Y de una industria audiovisual que fue puesta en jaque por el feminismo no se puede dejar de nombrar que es la propia industria la que quiere apagar el fuego del feminismo. Y se nota. Se nota mucho en las muchas series que vuelven a las mujeres feministas vengativas, acosadoras, villanas, locas, autodestructivas, hipócritas o pura careteada.
Es cierto que entre las villanas y las víctimas hay un solo corazón. Y que las series pasan de un extremo a otro (incluso en los mismos personajes). Oh, sí, por supuesto que sí, la violación de La reina del sur (cruenta y explícita con el género del culebrón sin sutilezas) es el motor la lleva a convertirse a la protagonista (Teresa) en más mala de los que le hicieron mal.

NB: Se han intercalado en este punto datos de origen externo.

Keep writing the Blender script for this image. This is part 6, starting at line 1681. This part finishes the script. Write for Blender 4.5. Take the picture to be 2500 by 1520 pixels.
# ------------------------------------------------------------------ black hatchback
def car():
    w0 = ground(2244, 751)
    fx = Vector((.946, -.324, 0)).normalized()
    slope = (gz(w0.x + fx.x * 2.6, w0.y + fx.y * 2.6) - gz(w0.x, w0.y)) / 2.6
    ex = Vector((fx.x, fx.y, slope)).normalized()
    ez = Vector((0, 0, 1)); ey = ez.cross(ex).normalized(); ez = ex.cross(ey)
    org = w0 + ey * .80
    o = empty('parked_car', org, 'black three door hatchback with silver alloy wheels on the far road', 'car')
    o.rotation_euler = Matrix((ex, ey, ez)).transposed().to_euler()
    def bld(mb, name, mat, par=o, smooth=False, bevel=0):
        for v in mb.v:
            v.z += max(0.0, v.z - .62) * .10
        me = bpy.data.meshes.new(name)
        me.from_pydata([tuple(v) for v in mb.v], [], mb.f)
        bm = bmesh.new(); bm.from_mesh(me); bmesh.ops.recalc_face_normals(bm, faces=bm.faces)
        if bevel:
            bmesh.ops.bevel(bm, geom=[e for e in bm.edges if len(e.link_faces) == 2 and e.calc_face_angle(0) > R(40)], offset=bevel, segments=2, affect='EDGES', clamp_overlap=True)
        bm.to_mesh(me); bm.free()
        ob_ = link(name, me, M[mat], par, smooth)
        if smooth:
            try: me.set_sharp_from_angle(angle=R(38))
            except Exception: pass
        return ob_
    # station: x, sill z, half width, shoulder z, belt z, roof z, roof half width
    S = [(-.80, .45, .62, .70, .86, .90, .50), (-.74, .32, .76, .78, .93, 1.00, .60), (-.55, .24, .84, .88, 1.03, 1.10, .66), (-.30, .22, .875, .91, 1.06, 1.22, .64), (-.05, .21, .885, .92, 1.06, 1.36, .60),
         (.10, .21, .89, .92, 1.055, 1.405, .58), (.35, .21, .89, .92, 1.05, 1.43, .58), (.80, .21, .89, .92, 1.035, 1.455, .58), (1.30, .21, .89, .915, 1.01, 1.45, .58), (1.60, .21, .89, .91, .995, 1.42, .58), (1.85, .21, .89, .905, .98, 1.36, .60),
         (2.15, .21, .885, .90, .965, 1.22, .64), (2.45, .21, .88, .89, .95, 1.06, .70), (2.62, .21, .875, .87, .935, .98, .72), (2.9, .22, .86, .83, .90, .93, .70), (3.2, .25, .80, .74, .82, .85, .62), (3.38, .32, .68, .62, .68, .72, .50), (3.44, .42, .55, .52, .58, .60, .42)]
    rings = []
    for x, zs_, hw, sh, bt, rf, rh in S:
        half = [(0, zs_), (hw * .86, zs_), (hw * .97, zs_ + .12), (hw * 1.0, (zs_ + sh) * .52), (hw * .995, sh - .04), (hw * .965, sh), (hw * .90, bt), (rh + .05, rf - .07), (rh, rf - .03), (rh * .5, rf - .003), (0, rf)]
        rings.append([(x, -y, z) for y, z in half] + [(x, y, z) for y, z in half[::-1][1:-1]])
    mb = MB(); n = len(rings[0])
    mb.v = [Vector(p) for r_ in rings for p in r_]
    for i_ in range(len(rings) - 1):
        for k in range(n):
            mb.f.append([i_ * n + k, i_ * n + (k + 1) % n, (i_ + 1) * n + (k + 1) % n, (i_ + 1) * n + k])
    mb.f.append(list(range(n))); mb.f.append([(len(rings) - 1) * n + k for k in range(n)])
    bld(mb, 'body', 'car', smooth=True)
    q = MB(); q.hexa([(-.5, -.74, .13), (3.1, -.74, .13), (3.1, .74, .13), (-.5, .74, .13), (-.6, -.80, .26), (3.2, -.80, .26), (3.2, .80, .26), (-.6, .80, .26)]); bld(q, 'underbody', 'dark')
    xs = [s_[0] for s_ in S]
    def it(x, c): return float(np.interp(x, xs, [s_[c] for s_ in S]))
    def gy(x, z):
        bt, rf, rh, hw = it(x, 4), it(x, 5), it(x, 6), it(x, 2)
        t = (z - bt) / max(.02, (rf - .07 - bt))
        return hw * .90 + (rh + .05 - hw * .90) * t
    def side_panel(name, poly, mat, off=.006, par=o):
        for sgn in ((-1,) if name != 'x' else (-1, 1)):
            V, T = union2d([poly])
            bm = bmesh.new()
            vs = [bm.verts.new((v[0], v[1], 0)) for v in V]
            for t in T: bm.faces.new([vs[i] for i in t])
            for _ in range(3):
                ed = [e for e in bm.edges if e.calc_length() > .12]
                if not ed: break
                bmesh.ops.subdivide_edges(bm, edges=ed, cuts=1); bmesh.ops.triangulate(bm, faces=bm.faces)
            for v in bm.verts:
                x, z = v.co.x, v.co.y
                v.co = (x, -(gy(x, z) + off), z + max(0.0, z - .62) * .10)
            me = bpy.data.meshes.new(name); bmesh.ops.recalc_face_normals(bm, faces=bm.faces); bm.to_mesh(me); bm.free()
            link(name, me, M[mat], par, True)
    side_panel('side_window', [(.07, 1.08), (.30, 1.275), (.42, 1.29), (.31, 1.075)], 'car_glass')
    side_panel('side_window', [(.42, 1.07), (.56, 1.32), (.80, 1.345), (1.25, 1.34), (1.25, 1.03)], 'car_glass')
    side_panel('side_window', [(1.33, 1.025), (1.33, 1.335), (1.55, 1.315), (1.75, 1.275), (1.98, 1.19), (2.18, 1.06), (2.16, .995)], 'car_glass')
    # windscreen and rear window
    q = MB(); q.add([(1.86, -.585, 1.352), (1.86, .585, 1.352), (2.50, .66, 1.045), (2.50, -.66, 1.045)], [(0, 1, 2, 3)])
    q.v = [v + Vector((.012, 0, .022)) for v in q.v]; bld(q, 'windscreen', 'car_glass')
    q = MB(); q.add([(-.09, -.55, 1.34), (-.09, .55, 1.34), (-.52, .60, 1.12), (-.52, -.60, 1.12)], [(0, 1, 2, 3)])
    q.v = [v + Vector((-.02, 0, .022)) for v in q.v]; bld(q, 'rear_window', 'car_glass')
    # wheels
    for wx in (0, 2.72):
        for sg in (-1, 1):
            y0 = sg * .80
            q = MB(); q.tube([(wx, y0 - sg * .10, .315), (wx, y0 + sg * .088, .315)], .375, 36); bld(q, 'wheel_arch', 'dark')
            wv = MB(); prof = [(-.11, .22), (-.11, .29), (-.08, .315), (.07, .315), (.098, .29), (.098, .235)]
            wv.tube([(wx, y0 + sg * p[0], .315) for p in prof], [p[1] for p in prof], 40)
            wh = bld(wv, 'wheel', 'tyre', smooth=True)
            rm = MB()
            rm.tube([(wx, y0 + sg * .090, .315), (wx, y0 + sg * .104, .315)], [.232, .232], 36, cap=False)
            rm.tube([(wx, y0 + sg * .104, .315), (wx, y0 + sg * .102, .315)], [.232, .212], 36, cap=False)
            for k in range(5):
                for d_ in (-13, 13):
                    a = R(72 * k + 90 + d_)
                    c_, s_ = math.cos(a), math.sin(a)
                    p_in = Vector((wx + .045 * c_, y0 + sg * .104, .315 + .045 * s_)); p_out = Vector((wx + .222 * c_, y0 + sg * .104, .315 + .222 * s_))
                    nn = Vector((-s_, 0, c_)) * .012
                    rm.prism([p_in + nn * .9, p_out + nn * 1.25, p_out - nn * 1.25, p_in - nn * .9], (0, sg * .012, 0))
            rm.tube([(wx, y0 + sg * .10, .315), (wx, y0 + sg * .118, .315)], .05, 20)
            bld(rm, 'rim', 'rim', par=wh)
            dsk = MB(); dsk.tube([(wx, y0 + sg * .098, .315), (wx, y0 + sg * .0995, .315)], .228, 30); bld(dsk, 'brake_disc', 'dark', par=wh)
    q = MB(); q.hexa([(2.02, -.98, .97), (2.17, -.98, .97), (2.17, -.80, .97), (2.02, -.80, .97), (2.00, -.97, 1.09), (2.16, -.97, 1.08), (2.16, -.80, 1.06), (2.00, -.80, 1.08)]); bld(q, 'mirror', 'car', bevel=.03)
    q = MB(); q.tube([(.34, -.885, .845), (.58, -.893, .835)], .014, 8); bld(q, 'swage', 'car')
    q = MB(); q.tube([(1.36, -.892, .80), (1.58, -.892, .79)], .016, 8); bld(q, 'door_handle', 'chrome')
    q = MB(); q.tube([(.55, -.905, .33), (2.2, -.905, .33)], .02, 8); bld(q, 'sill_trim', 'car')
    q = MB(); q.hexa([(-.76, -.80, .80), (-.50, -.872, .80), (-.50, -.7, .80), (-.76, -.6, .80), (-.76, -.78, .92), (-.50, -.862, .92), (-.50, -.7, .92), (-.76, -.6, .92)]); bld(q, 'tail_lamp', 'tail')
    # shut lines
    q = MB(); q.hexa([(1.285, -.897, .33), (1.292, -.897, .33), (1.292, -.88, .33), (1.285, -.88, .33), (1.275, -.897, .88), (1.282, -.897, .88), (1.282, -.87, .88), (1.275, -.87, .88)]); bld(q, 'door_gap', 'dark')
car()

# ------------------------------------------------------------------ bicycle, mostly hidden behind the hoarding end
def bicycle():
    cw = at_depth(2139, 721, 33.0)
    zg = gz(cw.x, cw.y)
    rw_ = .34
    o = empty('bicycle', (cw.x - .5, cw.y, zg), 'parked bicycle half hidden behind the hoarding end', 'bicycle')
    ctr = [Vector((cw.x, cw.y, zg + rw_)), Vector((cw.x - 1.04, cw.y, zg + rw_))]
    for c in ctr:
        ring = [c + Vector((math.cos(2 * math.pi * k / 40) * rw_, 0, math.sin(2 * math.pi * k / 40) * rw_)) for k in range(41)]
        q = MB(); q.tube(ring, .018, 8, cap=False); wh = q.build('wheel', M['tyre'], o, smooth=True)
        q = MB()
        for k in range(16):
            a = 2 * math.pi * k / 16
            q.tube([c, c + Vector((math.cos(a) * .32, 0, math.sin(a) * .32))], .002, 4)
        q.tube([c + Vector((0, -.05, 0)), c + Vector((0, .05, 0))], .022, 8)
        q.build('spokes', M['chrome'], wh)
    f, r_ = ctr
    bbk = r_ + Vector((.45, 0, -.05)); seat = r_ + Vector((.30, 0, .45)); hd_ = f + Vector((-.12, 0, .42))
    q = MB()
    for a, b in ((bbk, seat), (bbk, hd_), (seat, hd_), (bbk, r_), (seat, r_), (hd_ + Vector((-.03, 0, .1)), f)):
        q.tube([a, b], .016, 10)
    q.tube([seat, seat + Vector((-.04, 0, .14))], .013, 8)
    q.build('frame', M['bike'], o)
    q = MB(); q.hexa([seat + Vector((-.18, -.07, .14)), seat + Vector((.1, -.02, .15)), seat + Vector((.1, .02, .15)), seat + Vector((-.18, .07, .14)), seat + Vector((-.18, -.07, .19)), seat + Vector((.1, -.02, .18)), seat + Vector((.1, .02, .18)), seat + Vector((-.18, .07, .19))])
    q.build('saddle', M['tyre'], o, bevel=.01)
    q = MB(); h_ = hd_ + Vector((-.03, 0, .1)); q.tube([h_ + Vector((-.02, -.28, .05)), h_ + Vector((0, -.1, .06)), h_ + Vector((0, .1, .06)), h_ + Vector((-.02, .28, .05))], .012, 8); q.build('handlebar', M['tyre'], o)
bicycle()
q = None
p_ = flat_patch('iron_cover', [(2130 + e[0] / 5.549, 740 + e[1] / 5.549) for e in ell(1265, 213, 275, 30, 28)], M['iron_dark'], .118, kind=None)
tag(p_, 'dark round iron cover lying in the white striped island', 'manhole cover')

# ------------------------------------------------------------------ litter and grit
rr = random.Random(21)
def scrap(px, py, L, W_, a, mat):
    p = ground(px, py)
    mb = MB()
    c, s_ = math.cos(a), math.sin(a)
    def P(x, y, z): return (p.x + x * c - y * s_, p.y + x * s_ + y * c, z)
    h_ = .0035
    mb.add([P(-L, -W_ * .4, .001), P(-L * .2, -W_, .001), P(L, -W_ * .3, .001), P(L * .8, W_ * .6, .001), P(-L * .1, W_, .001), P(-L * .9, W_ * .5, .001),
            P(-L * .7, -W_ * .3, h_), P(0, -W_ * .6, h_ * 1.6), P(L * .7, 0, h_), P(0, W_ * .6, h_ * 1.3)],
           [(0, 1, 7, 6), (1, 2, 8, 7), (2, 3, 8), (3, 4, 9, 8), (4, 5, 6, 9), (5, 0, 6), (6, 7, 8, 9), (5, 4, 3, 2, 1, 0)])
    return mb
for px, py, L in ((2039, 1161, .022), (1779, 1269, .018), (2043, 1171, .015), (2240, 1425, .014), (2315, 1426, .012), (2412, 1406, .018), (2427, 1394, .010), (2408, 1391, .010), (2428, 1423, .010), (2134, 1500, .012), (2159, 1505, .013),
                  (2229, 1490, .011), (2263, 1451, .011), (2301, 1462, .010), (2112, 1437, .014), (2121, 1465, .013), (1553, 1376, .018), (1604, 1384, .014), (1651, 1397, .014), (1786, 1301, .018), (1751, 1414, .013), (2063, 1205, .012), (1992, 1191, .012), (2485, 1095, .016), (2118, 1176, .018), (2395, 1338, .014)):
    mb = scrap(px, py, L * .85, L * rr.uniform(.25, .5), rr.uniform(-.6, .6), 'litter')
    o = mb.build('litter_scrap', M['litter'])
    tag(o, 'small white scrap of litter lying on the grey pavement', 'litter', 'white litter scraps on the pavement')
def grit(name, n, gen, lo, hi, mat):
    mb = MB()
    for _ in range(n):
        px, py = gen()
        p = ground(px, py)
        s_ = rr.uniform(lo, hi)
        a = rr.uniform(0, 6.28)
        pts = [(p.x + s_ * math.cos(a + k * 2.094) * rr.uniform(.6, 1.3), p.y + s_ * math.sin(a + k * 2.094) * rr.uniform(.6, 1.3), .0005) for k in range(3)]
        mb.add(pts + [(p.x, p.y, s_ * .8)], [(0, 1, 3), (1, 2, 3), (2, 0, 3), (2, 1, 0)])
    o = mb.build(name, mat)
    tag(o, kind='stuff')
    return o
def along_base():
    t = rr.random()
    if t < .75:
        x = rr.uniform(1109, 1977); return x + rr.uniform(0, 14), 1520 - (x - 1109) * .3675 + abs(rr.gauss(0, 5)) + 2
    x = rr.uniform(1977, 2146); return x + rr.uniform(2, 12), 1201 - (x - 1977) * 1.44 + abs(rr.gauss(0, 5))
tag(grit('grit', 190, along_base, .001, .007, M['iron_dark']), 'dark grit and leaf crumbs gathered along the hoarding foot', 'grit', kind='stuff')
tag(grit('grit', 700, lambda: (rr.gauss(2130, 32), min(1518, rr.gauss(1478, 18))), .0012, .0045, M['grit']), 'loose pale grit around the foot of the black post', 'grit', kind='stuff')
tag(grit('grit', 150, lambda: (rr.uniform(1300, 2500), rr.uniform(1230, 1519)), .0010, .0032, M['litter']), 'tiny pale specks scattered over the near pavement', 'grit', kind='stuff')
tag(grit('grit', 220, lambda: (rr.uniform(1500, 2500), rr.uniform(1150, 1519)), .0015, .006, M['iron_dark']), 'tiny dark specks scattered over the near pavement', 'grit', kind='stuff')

También hay muchas escenas de trata (de crueldad explicita) en Sky Rojo (con nuestra Lali Espósito de femme fatal, guerrera y feminista), Falsa Identidad, Narcos, La bella y las bestias. Evidentemente la esclavitud sin tapujos o las mujeres atadas, encadenadas, golpeadas y víctimas 100% garpan.
Ahí no hay dudas. No son víctimas que presentan matices ni victimarios con los que los varones que miren podrían identificarse. Eso además de repudio trae alivio. Los malos están lejos y la interpelación no se pone play cuando se enciende una serie.
En El final del paraíso La Diabla es una madama despiadada capaz de secuestrar al padre de su hijo para tenerlo en su cama y matar a un presidente, después de enamorarlo, para llegar a manejar al narco desde el lugar de primera dama. Si alguna vez los hombres con poder usaban a las mujeres para acostarse con ellas ahora ella es la que se levanta para que hasta el apodo le quede chico.
Las babys son las chicas narcos que copan la pantalla y se intercambian hombres y odios entre madres e hijas. Matan a la madre o la quieren matar. Le quitan el novio o el padre de su hija. Y se vuelven agentes de la DEA después de ser escorts o prostitutas. El culebrón está vivito y vengando. Pero las mujeres no van a bajar la cabeza, ni siquiera, para dejar de mirar series.